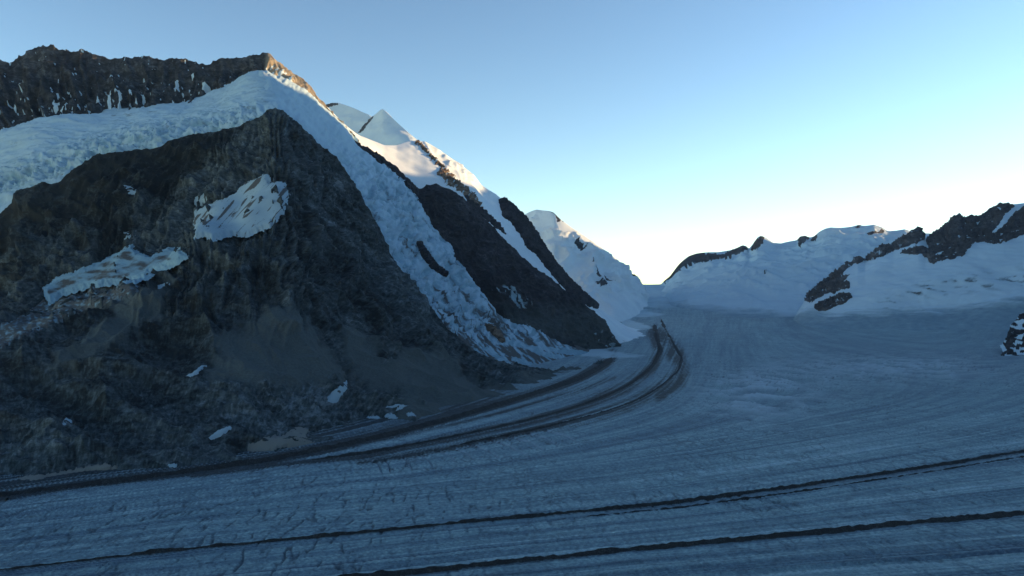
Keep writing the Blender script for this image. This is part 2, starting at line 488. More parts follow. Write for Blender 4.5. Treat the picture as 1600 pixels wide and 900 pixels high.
# surface kinds
bound = np.interp(px, [700, 880, 960, 1010, 1060, 1120, 1200, 1300, 1450, 1560, 1620], [600, 556, 508, 484, 478, 482, 491, 492, 486, 478, 470])
sb = gpy + 7 * fbm(px / 70, gpy / 7, 8, o=4) + 2.5 * fbm(px / 20, gpy / 3, 1, o=3)
snow_cover = sstep(3.0, -5.0, sb - bound)
upper_dirt = np.exp(-((gpy - 474) / 5) ** 2) * sstep(0.0, 0.6, fbm(px / 90, gpy / 4, 7, o=3) + 0.1) * sstep(1130, 1180, px) * 0.5
mor = np.zeros_like(px)
def mor_add(line, w0, k):
    global mor
    s_ = poly_w = line_d(px, gpy, line)
    nz = 0.70 + 0.85 * fstreak(SS * 20, TT * 1.2, o=3, gain=0.7, seed=2)
    mor = np.maximum(mor, k * np.exp(-(s_ / w0) ** 2) * np.clip(nz + 0.3, 0, 1.2))
wv = np.clip((px - 500) / 500, 0, 1)
mor_add(LINE_E, 4 + 8 * wv, 0.72); mor_add(LINE_D, 4 + 6 * wv, 1.0); mor_add(LINE_C, 5 + 5 * wv, 1.1)
mor_add(LINE_A, 3.5, 0.8); mor_add(LINE_B, 4, 0.8)
mor_add([(1022, 520), (1045, 545), (1066, 570), (1060, 596), (1030, 615)], 15, 0.8)
mor_add([(960, 590), (900, 612), (800, 640), (700, 664), (560, 694), (420, 722)], 5, 0.6)
mor_add([(900, 590), (860, 606), (800, 622), (700, 650)], 10, 0.5)
mor_add([(960, 556), (930, 566), (880, 580)], 7, 0.35)
near_l = sstep(1300, 200, px) * sstep(640, 800, gpy)
fadeb = sstep(1700, 700, YY) * 0.75 + 0.45
bands = 0.5 + 0.5 * fadeb * fstreak(SS * 7, TT * 0.6, o=4, seed=4)
fine_b = 0.5 + 0.5 * fadeb * fstreak(SS * 42, TT * 2.4, o=4, gain=0.75, seed=9)
margin = (0.45 + 0.75 * sstep(-0.3, 0.3, fstreak(SS * 12, TT * 2.0, o=3, gain=0.7, seed=6))) * sstep(860, 700, px) * sstep(540, 556, gpy) * sstep(9, -2, gpy - np.interp(px, [-200, 0, 200, 400, 520, 600, 700, 800, 870, 920, 960, 980], [800, 778, 748, 722, 700, 676, 652, 622, 602, 586, 566, 300]))
dirt = np.clip(mor + margin * 0.9, 0, 1.3)
dirt = np.maximum(dirt, upper_dirt)
BX, BY = [700, 880, 960, 1010, 1060, 1120, 1200, 1300, 1450, 1560, 1620], [600, 556, 508, 484, 478, 484, 492, 494, 488, 478, 470]
def bare(px, py):
    q = py + 6 * fbm(px / 60, py / 6, 8, o=4) + 2.5 * fbm(px / 16, py / 2.5, 1, o=3) - np.interp(px, BX, BY)
    return sstep(-15, 7, q + 5 * fbm(px / 45, py / 2.2, 4, o=3))
snow_cover = 1 - bare(px, gpy)
for q_ in ([(880, 536), (940, 547), (1010, 557), (950, 561), (895, 553)], [(952, 524), (975, 520), (992, 526), (975, 533), (960, 531)],
           [(925, 484), (960, 491), (1022, 512), (985, 517), (945, 507)], [(930, 471), (990, 481), (1042, 491), (1000, 497), (950, 487)], [(930, 505), (960, 509), (1000, 518), (970, 520)]):
    snow_cover = np.maximum(snow_cover, 0.9 * sstep(-1.5, 2.0, poly_sd(px, gpy, q_) + 2.5 * fbm(px / 22, gpy / 2.5, 6, o=3)))
dirt = dirt * (1 - 0.85 * snow_cover)
glac_attr = {'snow': snow_cover, 'dirt': dirt, 'band': bands, 'fine': fine_b, 'broken': np.clip(brk * (0.8 + 0.9 * rid) + 1.1 * lit_rim, 0, 1.2), 'crack': np.clip(crk * crk_zone * near * 2.4 + gb * 0.45, 0, 1), 'flow': SS}  # broken also carries the painted lit crevasse rims
Zg = np.stack([XX, YY, Z], -1)

m, t, b, g = mat_base('glacier_ice', 0.75, 0.3)
n_big = tex(t, g, 0.006, 5, 0.6)
n_mid = tex(t, g, 0.05, 7, 0.7, off=3)
n_fin = tex(t, g, 0.30, 7, 0.8, off=8)
ice = ramp(t, mth(t, 'ADD', mth(t, 'MULTIPLY', attr(t, 'band'), 0.5), mth(t, 'MULTIPLY', attr(t, 'fine'), 0.5)),
           [(0.10, (0.075, 0.125, 0.19)), (0.40, (0.165, 0.26, 0.32)), (0.60, (0.235, 0.36, 0.41)), (0.90, (0.38, 0.52, 0.58))])
vmp = nn(t, 'ShaderNodeMapping'); vmp.inputs['Scale'].default_value = (1, 0.42, 0.0)
wn = nn(t, 'ShaderNodeTexNoise'); wn.inputs['Scale'].default_value = 0.035; wn.inputs['Detail'].default_value = 4
t.links.new(g.outputs['Position'], wn.inputs['Vector'])
wa = nn(t, 'ShaderNodeVectorMath', operation='MULTIPLY_ADD'); t.links.new(wn.outputs['Color'], wa.inputs[0]); wa.inputs[1].default_value = (26, 26, 0); t.links.new(g.outputs['Position'], wa.inputs[2])
t.links.new(wa.outputs[0], vmp.inputs[0])
def cracks(sc, wd):
    v = nn(t, 'ShaderNodeTexVoronoi', feature='DISTANCE_TO_EDGE'); v.inputs['Scale'].default_value = sc
    t.links.new(vmp.outputs[0], v.inputs['Vector'])
    return mth(t, 'SUBTRACT', 1.0, mth(t, 'MULTIPLY', v.outputs['Distance'], 1.0 / wd), clamp=True)
zone = mth(t, 'ADD', mth(t, 'MULTIPLY', mth(t, 'SUBTRACT', tex(t, g, 0.008, 4, 0.6, off=33), 0.42), 5.0, clamp=True), mth(t, 'MULTIPLY', attr(t, 'broken'), 0.8), clamp=True)
zone2 = mth(t, 'MULTIPLY', mth(t, 'SUBTRACT', tex(t, g, 0.018, 4, 0.6, off=63), 0.46), 6.0, clamp=True)
cr1 = mth(t, 'MULTIPLY', cracks(0.085, 0.10), zone); cr2 = mth(t, 'MULTIPLY', cracks(0.033, 0.045), zone2)
crs = mth(t, 'MAXIMUM', cr1, cr2)
ice = mix(t, mth(t, 'MULTIPLY', crs, 0.62), ice, (0.06, 0.10, 0.14))
ice = mix(t, 1.0, ice, ramp(t, n_fin, [(0.34, (0.62, 0.65, 0.70)), (0.66, (1.42, 1.38, 1.32))]), 'MULTIPLY')
ice = mix(t, 1.0, ice, ramp(t, n_mid, [(0.3, (0.78, 0.80, 0.84)), (0.7, (1.22, 1.2, 1.16))]), 'MULTIPLY')
ice = mix(t, mth(t, 'MULTIPLY', attr(t, 'broken'), 0.75), ice, (0.46, 0.58, 0.66))
ice = mix(t, mth(t, 'MULTIPLY', attr(t, 'crack'), 0.8), ice, (0.05, 0.075, 0.10))
sn = mix(t, 1.0, (0.42, 0.57, 0.65), ramp(t, n_big, [(0.3, (0.86, 0.88, 0.9)), (0.7, (1.05, 1.04, 1.03))]), 'MULTIPLY')
col = mix(t, attr(t, 'snow'), ice, sn)
n_rub = tex(t, g, 0.12, 8, 0.85, off=51)
dirtc = mix(t, 1.0, (0.024, 0.038, 0.052), ramp(t, n_fin, [(0.3, (0.6, 0.6, 0.6)), (0.7, (1.6, 1.5, 1.4))]), 'MULTIPLY')
dk = mth(t, 'ADD', attr(t, 'dirt'), mth(t, 'MULTIPLY', mth(t, 'SUBTRACT', n_mid, 0.5), 1.0))
dk = mth(t, 'ADD', dk, mth(t, 'MULTIPLY', mth(t, 'SUBTRACT', attr(t, 'fine'), 0.5), -0.35))
dk = mth(t, 'MULTIPLY', mth(t, 'SUBTRACT', dk, 0.22), 1.9, clamp=True)
col = mix(t, dk, col, dirtc)
dirtc = mix(t, 1.0, dirtc, ramp(t, n_rub, [(0.38, (0.5, 0.5, 0.5)), (0.52, (1.0, 1.0, 1.0)), (0.64, (2.2, 2.2, 2.2))]), 'MULTIPLY')
col = mix(t, dk, mix(t, attr(t, 'snow'), ice, sn), dirtc)
t.links.new(col, b.inputs['Base Color'])
bump(t, b, mth(t, 'ADD', n_fin, mth(t, 'MULTIPLY', n_mid, 3.0)), 3.0, 0.8)
M_glac = m
tag(grid_obj('glacier', Zg, M_glac, glac_attr), 'wide grey-blue valley glacier with long curved flow bands, filling the valley floor', 'glacier')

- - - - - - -

- **Description of the task**: Return each line of the listing that holds the string "wide".

- **Solution for this exercise**:
Keep writing the Blender script for this image. This is part 2, starting at line 488. More parts follow. Write for Blender 4.5. Treat the picture as 1600 pixels wide and 900 pixels high.
tag(grid_obj('glacier', Zg, M_glac, glac_attr), 'wide grey-blue valley glacier with long curved flow bands, filling the valley floor', 'glacier')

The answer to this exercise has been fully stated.